Ingediend | 11 maart 2011 |
---|---|
Beantwoord | 19 april 2011 (na 39 dagen) |
Indiener | Harry van Bommel |
Beantwoord door | |
Onderwerpen | recht staatsrecht |
Bron vraag | https://zoek.officielebekendmakingen.nl/kv-tk-2011Z04970.html |
Bron antwoord | https://zoek.officielebekendmakingen.nl/ah-tk-20102011-2255.html |
De regering heeft meermaals te kennen gegeven dat zowel het aantal resoluties in VN-Mensenrechtenraad (MRR) en in de Algemene Vergadering van de Verenigde Naties (AVVN) over de situatie in het Midden-Oosten als de toonzetting daarvan niet bijdraagt aan een klimaat dat bevorderlijk is voor het internationaal recht en het bijleggen van het Arabisch-Israëlisch conflict.
In de aangehaalde passage uit mijn toespraak tot de 16e MRR heb ik deze opvatting tot uitdrukking gebracht waar het gaat om de MRR. Daarbij refereerde ik aan de resoluties die verband houden met het Israëlisch-Arabisch conflict, in de 16e MRR zes in getal. Stroomlijning en samenvoeging daarvan ligt in de rede.

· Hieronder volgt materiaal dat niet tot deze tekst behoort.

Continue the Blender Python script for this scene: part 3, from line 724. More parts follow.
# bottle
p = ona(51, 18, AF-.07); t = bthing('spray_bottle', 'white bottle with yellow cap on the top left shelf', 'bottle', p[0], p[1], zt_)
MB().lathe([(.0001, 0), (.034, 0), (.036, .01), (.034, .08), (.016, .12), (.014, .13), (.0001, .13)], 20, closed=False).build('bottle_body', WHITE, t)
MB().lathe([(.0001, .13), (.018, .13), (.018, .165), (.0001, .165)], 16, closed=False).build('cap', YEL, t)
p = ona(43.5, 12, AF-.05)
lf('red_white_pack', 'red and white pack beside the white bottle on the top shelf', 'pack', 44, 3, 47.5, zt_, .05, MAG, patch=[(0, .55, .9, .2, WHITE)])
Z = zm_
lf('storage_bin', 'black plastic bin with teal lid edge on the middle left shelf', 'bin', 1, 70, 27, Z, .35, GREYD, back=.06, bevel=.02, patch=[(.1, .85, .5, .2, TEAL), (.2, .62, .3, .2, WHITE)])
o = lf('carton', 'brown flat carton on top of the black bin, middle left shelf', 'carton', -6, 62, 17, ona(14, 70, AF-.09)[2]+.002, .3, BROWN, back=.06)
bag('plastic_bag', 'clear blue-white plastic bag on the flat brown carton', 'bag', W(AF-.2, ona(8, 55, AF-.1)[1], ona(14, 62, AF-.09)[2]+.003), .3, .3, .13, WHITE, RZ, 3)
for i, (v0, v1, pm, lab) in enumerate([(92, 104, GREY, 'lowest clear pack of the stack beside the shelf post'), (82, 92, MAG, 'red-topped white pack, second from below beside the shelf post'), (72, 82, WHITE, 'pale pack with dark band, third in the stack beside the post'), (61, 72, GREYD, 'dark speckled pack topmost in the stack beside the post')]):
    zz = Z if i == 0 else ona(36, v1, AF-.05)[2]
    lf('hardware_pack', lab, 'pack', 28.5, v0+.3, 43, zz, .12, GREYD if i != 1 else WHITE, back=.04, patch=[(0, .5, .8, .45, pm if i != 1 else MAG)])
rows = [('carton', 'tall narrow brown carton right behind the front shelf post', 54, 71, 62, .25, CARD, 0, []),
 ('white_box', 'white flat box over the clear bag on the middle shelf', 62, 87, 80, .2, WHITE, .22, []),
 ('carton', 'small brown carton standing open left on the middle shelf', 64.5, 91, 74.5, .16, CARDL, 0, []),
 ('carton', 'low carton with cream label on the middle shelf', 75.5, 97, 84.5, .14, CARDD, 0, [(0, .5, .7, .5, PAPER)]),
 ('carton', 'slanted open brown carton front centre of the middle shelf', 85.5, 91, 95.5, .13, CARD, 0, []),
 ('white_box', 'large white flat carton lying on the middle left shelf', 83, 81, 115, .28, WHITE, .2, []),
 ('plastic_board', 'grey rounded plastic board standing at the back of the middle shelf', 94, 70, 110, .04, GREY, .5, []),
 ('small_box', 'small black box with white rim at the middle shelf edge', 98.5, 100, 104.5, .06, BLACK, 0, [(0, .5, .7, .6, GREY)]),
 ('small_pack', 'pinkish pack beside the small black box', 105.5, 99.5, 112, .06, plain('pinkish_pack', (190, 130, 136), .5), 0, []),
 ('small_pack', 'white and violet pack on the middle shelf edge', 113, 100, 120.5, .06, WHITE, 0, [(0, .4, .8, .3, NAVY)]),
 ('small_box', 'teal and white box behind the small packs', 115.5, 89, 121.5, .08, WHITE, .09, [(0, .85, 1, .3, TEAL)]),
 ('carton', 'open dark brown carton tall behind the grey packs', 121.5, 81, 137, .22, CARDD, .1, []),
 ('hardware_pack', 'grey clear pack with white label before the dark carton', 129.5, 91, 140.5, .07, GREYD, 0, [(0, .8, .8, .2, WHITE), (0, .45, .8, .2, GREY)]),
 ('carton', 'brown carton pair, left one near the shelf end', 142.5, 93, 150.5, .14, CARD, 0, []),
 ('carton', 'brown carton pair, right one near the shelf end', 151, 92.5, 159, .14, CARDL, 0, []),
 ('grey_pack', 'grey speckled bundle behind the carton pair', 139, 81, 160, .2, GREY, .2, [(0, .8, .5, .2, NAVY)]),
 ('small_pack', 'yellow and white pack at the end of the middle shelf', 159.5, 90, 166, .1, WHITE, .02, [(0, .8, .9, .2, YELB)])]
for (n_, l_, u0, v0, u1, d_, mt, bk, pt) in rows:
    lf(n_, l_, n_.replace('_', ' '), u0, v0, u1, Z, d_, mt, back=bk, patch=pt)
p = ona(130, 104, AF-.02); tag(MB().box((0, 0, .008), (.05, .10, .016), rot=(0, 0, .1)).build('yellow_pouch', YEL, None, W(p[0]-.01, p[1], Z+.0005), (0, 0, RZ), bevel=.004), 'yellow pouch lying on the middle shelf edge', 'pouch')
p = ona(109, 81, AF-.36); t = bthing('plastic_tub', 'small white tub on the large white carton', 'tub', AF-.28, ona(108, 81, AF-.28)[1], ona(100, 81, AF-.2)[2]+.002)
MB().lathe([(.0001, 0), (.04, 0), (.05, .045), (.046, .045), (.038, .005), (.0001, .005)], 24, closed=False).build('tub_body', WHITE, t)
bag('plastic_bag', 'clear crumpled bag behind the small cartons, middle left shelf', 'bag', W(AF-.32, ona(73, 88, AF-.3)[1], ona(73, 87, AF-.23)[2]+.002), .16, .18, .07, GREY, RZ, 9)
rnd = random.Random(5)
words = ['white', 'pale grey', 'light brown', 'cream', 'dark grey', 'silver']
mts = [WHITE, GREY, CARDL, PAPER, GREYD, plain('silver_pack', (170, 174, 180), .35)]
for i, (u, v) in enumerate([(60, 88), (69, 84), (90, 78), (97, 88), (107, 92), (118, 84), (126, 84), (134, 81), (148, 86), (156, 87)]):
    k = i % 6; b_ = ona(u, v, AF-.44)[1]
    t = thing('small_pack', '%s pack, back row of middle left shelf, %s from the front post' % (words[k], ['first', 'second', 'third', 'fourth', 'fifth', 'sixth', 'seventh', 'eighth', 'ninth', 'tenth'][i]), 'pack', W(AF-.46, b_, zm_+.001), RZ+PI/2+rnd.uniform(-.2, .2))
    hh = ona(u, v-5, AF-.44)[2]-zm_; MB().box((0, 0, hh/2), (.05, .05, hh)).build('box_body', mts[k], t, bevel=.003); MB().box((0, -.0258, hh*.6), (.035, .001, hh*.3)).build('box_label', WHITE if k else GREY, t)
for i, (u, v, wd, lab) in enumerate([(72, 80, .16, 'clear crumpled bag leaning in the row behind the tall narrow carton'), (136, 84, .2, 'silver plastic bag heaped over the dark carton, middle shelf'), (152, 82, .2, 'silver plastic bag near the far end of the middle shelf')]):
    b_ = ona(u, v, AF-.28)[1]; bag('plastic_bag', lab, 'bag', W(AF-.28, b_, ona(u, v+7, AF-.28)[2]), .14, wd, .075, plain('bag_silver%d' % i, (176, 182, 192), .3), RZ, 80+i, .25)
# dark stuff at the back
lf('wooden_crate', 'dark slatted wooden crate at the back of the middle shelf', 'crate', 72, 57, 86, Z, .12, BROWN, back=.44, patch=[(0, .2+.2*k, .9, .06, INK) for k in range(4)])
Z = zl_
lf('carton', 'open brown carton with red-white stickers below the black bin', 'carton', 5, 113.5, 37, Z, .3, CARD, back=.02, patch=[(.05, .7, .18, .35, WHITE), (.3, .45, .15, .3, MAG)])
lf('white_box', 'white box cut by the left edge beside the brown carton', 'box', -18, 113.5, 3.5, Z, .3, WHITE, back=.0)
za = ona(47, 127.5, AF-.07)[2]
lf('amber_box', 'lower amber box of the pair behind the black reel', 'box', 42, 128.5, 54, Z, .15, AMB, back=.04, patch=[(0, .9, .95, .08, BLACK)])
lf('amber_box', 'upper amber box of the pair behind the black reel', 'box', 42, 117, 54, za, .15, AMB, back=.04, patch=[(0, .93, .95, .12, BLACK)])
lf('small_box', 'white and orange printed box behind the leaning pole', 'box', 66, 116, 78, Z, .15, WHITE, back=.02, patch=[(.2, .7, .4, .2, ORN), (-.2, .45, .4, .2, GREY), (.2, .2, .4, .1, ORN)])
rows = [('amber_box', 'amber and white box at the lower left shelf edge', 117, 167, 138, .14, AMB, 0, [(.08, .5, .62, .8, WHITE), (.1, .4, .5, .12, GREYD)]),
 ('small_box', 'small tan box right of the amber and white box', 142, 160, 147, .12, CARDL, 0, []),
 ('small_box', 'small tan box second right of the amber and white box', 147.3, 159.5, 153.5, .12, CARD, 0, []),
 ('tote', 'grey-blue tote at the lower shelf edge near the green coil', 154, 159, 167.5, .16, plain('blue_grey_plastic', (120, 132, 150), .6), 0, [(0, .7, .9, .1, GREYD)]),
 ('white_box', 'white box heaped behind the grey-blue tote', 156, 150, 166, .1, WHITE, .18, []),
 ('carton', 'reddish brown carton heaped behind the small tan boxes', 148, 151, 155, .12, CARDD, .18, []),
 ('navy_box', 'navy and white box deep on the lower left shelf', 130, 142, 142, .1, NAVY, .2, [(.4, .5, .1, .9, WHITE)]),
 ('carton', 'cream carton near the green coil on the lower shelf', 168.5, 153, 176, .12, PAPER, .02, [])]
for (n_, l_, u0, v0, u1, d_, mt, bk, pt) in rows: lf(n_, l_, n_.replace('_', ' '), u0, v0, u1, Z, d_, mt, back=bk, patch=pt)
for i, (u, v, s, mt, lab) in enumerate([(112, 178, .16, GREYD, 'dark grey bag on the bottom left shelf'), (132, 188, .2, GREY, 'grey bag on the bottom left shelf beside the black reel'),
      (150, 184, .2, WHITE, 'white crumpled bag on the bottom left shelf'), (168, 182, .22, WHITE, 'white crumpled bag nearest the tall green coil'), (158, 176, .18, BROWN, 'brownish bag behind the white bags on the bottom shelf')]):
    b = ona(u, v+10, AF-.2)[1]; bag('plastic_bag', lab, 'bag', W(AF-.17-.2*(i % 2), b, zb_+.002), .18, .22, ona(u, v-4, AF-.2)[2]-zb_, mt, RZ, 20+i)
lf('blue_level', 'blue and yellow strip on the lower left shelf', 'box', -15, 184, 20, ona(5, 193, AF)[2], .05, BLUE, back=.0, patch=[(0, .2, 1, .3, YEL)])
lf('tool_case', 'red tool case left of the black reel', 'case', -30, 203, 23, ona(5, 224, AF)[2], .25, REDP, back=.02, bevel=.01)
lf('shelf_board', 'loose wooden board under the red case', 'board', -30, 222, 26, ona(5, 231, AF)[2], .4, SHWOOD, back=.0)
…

De MRR-behandeling die de situatie in het Midden-Oosten ten deel valt, wijkt sterk af van de behandeling van ernstige mensenrechtensituaties in andere regio’s. Daaraan is geen vast agenda-item gewijd. Het aantal resoluties is lager (vier resoluties in totaal gewijd aan resp. Noord-Korea, Iran, Ivoorkust en Birma) en de toonzetting ervan zakelijker en oplossingsgerichter.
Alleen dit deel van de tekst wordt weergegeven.